What to do with Garlic Scapes

You might have noticed these curly, chive/scallion-looking things in the produce section of your grocery store recently.

Those are garlic scapes, shoots that grow out of heads of garlic, like this:

Until recently, only farmers and hippies knew what garlic scapes were or what a garlic scape recipe might look like. I only came into contact with them a few years ago, when my darling friend P brought me some from the farm where she worked at the time, and told me to try grilling them.

Other than that brief encounter with garlic scapes (an es-SCAPE-ade, if you will), I hadn't really tried doing much with them. I knew they were delicious, and offered a slightly milder garlic flavor, but I was too bewitched by beets and sweet potato fries to think about experimenting with garlic scape recipes.

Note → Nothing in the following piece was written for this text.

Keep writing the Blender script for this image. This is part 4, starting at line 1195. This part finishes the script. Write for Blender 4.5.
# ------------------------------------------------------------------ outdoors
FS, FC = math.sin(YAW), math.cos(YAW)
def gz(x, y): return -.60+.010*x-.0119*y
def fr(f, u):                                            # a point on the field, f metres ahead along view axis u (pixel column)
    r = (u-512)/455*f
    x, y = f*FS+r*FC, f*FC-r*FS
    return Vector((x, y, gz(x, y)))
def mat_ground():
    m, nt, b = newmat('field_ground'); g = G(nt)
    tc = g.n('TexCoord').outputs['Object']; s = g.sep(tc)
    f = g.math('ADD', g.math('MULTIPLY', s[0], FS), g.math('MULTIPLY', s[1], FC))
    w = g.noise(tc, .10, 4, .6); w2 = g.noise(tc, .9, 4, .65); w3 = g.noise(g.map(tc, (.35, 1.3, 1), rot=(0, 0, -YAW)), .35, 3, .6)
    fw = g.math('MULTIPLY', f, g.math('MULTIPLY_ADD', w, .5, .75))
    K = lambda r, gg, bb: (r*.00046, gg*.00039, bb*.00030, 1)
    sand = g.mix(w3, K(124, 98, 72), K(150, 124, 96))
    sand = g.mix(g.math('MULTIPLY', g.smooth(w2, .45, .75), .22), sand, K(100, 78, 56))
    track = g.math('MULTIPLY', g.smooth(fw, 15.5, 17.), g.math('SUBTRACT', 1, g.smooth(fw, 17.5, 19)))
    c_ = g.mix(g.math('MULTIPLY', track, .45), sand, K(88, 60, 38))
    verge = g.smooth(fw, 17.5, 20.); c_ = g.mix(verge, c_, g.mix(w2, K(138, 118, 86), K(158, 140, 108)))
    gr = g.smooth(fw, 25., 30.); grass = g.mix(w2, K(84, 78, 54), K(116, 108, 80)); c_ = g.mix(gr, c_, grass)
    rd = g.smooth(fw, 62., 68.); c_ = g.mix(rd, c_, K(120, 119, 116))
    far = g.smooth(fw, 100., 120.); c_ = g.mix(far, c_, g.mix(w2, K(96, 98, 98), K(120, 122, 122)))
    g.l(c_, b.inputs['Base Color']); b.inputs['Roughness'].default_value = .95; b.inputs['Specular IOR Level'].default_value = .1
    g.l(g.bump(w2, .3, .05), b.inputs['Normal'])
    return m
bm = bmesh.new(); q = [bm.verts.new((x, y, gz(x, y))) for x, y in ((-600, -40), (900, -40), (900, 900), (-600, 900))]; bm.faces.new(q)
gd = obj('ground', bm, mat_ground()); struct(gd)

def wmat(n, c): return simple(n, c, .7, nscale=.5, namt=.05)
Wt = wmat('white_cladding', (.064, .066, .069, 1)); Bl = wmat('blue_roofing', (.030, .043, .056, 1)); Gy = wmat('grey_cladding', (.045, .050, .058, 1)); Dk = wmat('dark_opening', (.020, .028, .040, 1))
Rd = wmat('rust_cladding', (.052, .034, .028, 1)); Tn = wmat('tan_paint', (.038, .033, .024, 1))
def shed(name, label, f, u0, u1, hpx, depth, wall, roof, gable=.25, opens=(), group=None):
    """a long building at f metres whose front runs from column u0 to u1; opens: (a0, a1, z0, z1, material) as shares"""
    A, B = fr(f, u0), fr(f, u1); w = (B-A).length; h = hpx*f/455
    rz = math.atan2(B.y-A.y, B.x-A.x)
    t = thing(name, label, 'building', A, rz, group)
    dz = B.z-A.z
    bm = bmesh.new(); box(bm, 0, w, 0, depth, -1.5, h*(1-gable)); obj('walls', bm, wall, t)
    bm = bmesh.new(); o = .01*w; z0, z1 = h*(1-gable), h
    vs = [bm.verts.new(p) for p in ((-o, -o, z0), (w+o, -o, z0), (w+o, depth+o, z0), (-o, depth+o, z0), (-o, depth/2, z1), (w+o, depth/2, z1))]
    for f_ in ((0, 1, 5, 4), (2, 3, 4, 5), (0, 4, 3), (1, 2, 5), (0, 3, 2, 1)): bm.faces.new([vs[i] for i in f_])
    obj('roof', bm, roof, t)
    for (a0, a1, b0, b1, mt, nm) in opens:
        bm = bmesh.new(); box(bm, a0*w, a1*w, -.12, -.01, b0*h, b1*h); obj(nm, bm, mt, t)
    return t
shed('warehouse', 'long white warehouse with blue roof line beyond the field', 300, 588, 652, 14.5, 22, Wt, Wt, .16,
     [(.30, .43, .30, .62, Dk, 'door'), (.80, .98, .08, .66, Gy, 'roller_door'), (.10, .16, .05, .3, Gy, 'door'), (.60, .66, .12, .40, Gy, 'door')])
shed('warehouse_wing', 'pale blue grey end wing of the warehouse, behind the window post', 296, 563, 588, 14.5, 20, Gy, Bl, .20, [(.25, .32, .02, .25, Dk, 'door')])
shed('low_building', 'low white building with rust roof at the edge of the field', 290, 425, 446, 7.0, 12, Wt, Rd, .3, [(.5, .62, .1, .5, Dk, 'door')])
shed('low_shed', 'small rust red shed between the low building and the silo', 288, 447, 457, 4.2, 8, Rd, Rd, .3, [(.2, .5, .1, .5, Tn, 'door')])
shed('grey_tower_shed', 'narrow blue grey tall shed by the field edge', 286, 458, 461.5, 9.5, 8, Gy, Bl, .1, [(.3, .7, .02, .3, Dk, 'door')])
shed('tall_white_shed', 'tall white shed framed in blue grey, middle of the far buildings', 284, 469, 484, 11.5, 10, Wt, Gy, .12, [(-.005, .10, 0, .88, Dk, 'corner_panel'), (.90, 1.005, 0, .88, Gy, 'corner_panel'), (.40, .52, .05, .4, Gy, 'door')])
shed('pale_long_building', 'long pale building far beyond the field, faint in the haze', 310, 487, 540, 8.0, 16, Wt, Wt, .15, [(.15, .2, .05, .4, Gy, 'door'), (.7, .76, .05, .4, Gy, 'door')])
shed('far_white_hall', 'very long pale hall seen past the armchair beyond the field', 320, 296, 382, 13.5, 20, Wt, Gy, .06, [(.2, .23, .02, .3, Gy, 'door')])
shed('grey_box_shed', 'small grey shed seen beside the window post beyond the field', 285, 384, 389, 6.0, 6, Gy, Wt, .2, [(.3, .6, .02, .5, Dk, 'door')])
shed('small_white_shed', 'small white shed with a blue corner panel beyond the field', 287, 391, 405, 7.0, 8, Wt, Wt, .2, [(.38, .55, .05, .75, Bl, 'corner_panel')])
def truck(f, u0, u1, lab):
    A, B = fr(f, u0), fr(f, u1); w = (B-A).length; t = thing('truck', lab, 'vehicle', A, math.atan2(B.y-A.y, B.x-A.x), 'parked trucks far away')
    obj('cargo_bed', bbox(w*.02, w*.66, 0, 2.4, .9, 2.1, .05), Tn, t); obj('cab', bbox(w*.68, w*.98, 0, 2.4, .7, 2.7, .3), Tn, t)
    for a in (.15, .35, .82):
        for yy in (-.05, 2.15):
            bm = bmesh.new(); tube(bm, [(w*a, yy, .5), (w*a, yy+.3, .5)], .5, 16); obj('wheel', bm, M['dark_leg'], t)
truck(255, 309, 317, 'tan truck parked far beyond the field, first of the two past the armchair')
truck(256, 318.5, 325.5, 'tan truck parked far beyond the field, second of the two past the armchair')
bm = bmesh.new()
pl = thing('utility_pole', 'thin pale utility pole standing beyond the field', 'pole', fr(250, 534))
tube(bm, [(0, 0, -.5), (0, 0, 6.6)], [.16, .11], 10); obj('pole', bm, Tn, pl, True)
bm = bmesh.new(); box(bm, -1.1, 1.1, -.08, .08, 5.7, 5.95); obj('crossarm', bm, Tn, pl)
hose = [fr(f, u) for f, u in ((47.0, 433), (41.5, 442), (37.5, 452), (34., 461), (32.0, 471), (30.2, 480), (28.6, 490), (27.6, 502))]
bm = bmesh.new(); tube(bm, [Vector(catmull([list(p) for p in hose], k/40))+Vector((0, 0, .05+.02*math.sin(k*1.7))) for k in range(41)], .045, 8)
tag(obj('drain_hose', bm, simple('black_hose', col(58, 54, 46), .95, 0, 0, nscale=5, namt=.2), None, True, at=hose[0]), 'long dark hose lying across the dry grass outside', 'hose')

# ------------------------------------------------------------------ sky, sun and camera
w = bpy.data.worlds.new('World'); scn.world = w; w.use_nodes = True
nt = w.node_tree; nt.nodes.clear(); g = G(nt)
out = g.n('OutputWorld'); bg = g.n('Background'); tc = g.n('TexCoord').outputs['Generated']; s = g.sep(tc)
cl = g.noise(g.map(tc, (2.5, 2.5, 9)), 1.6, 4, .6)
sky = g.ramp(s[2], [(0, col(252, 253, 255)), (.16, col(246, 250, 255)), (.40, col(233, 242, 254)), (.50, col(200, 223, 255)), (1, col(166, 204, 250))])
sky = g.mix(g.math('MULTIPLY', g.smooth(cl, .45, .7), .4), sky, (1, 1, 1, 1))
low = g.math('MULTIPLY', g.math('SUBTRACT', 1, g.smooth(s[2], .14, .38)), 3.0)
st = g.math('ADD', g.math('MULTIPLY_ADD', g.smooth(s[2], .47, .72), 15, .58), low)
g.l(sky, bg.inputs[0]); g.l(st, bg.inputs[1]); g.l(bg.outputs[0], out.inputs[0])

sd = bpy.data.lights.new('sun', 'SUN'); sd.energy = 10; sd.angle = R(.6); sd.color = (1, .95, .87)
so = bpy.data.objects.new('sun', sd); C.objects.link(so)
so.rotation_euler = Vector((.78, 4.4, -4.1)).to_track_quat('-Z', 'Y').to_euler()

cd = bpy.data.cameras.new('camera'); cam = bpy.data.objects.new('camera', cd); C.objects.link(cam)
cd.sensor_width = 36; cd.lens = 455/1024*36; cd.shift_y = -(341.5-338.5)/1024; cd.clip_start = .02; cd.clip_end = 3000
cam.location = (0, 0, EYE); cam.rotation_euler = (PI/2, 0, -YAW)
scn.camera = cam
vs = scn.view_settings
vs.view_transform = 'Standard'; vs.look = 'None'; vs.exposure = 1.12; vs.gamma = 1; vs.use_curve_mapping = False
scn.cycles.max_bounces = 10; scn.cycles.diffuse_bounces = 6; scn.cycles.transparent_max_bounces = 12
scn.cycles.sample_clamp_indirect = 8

On my recent trip to visit mon papa in Minneapolis, though, I'm happy to say that I learned more about just how versatile garlic scapes are. 

By mincing the scapes (use a food processor--garlic scapes are really fibrous and hard to chop) and mixing in some olive oil, salt, and pepper, my dad came up with a delicious topping to go with Ritz crackers and cream cheese.

He also combined more of the minced scapes with what I'm pretty sure was an actual ton of melted butter in order to prepare a riff on the traditional garlic bread. The flavor was light and slightly less...well, garlic-y than normal garlic bread, and the color was really gorgeous once the bread had gotten all toasted and golden around the edges.

P has also made me a delicious pesto that featured garlic scapes instead of garlic, which she tossed into a pasta and pork sausage dish that was mind-numbingly good.

The point here is that you can use garlic scapes for just about anything. Mince them and stir them into sour cream with a sprinkle of salt and pepper, and you've got a perfect dip. Grill them with a little olive oil and seasoning, and you've got a perfect side dish. The other bonus is that they're definitely milder than garlic, which will make some garlic haters out there (my grandmother, for example) happy.

So go buy some garlic scapes, and you can be that guy who gets to say "You've never heard of garlic scapes? Oh my goodness, I absolutely swear by them." at your next dinner party. Food snob win!